Socialism in One Country was not the policy of Lenin and the Bolsheviks. Lenin had earlier argued that new soviet republic must take advantage of the both the capital and expertise of the capitalists in order to consolidate its own power. Lenin put it this way: ‘We produce only 100bbl of oil and are facing disaster. If we provide a concession to a capitalist who produces another 100bbl of oil, and even if we keep only 2bbl of that, this strengthens Soviet power’. Or, in theoretical terms, the emerging socialist society must participate in the international division of labour in order to survive and then prosper.
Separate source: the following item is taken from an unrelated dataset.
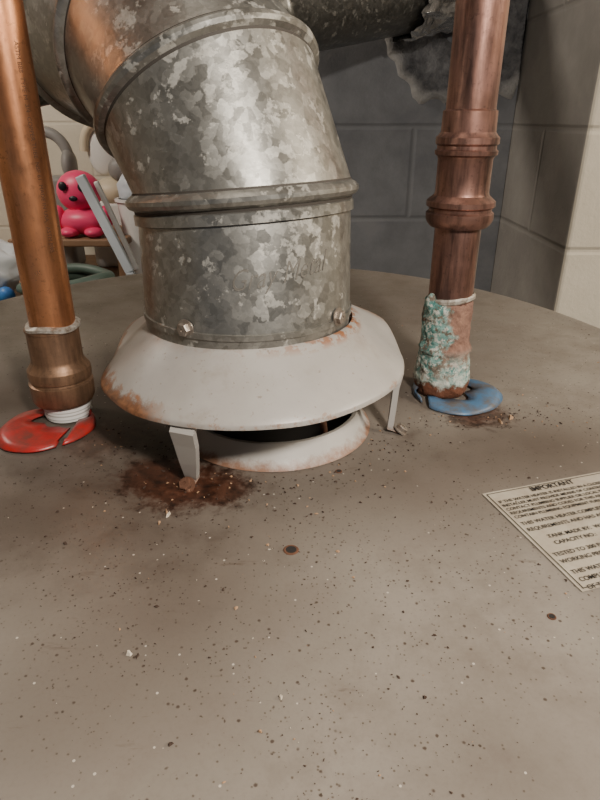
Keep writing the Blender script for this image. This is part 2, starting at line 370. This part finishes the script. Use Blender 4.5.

It was this failure to adopt an appropriate international economic policy that was a key factor in allow the imperialists to throttle the Soviet Union. The actions of the imperialists must be expected; the leopard cannot change its spots. What Hitler failed to do by force of arms, Reagan and Bush achieved with an arms race (with the help of all the imperialist powers, primarily Japan).
The Soviet Union could compete with the most advance capitalist powers individually. But it could not compete when it cut itself off from world markets and they collaborated within world markets. Socialism in One Country provided the self-destructive economic policy which curtailed the economic development of the Soviet Union and led to it losing the arms race with the US. But this was a negation of October 1917, which had always been conceived by its leading architects as the first stage of the international socialist revolution, leading to a new international socialisation of production at a higher, more integrated level.
The actual legacy of October is not economic disaster at all. The outright disaster came with the overthrow of October. That legacy includes an economic growth rate which frequently outstripped the leading capitalist economies. And even now, after the disaster of 1992, the Russian Revolution leaves the combined Russian and other former soviet republics as a larger economy than many of its leading capitalist rivals.
The economic disaster for Russia was not the revolution, but its overthrow. The Revolution raised up the productive forces of the former Czarist empire so that its citizens even now enjoy a much higher standard of living than they otherwise would.